TASK STATEMENT
Give back exactly the lines from the beginning of the listing below to the line holding "me = np_mesh('step', np.array(V)", both ends included; the pictures stay out.

INFORMATION SHOWN
------------------------------------------------------------------------
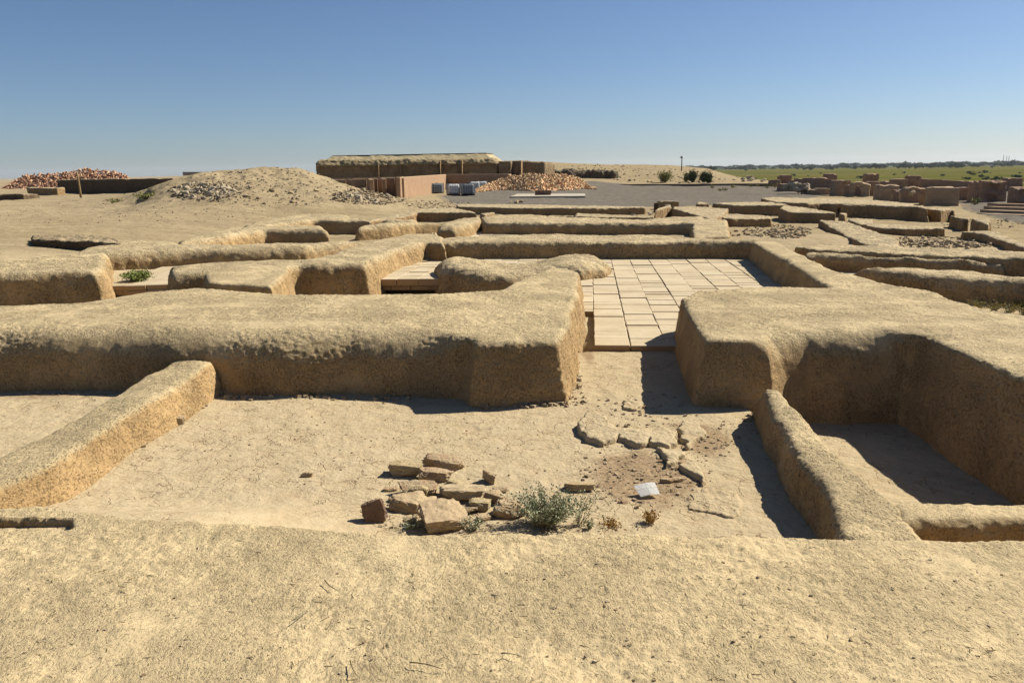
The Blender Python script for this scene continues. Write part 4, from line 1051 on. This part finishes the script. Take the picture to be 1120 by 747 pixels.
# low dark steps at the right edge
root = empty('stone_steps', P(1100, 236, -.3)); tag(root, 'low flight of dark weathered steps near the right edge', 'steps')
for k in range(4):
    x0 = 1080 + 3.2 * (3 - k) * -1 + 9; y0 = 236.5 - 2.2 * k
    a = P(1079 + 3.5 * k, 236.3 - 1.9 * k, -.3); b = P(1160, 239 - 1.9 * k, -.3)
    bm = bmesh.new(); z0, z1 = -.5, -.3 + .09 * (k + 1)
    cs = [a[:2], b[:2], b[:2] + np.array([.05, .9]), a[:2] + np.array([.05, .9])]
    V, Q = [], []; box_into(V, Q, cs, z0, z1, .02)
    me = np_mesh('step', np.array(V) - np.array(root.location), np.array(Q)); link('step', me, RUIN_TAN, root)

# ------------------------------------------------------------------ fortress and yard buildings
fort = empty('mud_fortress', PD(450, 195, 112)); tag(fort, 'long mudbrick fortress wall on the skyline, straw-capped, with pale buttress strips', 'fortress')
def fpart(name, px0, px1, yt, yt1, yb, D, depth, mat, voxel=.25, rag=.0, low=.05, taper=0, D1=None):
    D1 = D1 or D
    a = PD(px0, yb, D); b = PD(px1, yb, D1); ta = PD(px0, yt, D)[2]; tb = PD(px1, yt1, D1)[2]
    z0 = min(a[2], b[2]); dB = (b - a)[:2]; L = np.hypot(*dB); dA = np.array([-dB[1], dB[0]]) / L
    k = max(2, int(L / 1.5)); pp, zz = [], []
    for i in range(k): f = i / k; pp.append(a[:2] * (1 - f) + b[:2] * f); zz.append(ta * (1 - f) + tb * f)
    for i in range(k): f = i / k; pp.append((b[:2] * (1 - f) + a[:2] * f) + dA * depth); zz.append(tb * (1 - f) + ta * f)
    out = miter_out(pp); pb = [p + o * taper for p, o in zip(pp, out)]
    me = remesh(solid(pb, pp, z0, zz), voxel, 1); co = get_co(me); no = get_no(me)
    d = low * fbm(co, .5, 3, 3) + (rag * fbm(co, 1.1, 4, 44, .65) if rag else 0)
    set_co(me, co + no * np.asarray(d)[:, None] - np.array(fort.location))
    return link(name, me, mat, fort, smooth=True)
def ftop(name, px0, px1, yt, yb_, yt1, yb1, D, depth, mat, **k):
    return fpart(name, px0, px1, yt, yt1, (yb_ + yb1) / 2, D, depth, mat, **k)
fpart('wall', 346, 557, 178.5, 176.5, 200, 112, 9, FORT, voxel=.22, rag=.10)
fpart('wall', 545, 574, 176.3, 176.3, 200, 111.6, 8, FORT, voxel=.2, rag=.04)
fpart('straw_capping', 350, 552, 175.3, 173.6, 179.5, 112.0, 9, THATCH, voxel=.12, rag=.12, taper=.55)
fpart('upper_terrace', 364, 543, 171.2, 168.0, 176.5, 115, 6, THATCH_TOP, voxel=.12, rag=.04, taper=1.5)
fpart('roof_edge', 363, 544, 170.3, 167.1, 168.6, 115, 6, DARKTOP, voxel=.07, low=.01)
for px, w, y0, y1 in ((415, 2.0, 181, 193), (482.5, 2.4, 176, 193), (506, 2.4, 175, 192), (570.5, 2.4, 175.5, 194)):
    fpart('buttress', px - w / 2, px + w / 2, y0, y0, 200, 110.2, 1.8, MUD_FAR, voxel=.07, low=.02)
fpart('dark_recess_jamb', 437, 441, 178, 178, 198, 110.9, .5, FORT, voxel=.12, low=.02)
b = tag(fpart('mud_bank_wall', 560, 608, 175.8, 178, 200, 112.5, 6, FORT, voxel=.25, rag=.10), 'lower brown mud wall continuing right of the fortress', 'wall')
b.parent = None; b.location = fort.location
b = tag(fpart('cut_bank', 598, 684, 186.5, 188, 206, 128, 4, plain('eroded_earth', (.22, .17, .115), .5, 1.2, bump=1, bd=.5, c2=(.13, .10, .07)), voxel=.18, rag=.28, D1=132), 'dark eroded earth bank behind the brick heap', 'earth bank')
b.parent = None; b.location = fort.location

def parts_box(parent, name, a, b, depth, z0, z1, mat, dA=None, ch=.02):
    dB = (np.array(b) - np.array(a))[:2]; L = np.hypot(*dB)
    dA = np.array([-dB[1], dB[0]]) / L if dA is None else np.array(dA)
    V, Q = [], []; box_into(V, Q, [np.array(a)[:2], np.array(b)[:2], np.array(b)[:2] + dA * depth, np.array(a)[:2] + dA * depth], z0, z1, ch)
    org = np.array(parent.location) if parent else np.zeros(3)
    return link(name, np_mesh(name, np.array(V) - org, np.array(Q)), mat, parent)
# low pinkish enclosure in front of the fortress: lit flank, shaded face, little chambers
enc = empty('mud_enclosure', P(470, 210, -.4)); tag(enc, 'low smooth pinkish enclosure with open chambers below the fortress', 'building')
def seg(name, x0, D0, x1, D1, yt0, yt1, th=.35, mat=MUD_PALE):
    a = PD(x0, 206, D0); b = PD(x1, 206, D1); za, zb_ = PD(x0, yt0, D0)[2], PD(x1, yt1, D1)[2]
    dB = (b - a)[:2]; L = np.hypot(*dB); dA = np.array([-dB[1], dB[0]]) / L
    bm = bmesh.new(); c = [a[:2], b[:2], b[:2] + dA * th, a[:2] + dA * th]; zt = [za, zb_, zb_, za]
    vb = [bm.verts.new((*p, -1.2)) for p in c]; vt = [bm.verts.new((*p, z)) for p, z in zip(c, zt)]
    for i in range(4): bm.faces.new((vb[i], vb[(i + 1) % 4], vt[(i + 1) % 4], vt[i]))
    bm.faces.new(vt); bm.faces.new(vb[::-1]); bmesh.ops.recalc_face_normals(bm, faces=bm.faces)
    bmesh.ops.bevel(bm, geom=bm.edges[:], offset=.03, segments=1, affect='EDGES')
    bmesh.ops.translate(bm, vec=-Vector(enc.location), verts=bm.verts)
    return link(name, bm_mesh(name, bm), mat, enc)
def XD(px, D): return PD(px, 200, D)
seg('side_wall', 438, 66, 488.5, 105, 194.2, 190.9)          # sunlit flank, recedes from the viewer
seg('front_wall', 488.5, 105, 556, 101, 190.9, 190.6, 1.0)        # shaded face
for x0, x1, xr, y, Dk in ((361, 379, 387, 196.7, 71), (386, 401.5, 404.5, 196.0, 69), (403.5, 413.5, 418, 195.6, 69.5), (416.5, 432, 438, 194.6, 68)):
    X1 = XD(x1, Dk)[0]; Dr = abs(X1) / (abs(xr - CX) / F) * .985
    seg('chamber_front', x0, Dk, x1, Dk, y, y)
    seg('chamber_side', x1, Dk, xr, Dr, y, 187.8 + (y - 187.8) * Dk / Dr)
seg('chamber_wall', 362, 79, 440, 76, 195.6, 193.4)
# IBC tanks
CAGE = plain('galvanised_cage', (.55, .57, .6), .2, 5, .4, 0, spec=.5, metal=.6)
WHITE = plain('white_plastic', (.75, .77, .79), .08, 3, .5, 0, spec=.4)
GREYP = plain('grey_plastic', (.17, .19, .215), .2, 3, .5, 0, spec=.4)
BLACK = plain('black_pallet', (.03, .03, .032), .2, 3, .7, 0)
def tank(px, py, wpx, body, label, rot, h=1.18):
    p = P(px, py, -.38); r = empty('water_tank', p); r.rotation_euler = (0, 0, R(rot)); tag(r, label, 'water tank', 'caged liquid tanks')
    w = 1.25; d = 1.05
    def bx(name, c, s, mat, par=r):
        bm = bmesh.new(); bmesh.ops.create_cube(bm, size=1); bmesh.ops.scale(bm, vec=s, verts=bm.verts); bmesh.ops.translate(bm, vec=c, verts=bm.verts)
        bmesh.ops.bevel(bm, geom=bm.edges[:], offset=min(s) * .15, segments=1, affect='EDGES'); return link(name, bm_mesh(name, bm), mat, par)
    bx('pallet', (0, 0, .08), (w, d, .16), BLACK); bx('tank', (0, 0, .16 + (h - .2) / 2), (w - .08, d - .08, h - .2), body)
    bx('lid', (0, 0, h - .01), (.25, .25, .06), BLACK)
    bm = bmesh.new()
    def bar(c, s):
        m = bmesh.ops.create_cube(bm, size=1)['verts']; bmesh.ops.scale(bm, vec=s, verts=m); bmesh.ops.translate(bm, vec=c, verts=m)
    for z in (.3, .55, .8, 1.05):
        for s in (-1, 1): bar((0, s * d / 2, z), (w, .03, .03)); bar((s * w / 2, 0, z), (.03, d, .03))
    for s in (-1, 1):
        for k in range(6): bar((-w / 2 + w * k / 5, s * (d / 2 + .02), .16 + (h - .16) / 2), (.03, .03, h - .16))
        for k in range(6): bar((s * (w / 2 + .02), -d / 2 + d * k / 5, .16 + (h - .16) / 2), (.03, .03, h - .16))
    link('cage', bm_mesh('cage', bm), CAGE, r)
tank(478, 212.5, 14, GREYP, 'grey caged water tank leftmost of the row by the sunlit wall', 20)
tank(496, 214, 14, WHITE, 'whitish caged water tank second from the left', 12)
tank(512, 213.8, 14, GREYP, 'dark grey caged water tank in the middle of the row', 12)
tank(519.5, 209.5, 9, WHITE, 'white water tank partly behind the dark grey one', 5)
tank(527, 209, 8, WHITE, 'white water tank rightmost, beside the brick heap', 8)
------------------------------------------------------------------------
TASK SOLUTION
The Blender Python script for this scene continues. Write part 4, from line 1051 on. This part finishes the script. Take the picture to be 1120 by 747 pixels.
# low dark steps at the right edge
root = empty('stone_steps', P(1100, 236, -.3)); tag(root, 'low flight of dark weathered steps near the right edge', 'steps')
for k in range(4):
    x0 = 1080 + 3.2 * (3 - k) * -1 + 9; y0 = 236.5 - 2.2 * k
    a = P(1079 + 3.5 * k, 236.3 - 1.9 * k, -.3); b = P(1160, 239 - 1.9 * k, -.3)
    bm = bmesh.new(); z0, z1 = -.5, -.3 + .09 * (k + 1)
    cs = [a[:2], b[:2], b[:2] + np.array([.05, .9]), a[:2] + np.array([.05, .9])]
    V, Q = [], []; box_into(V, Q, cs, z0, z1, .02)
    me = np_mesh('step', np.array(V) - np.array(root.location), np.array(Q)); link('step', me, RUIN_TAN, root)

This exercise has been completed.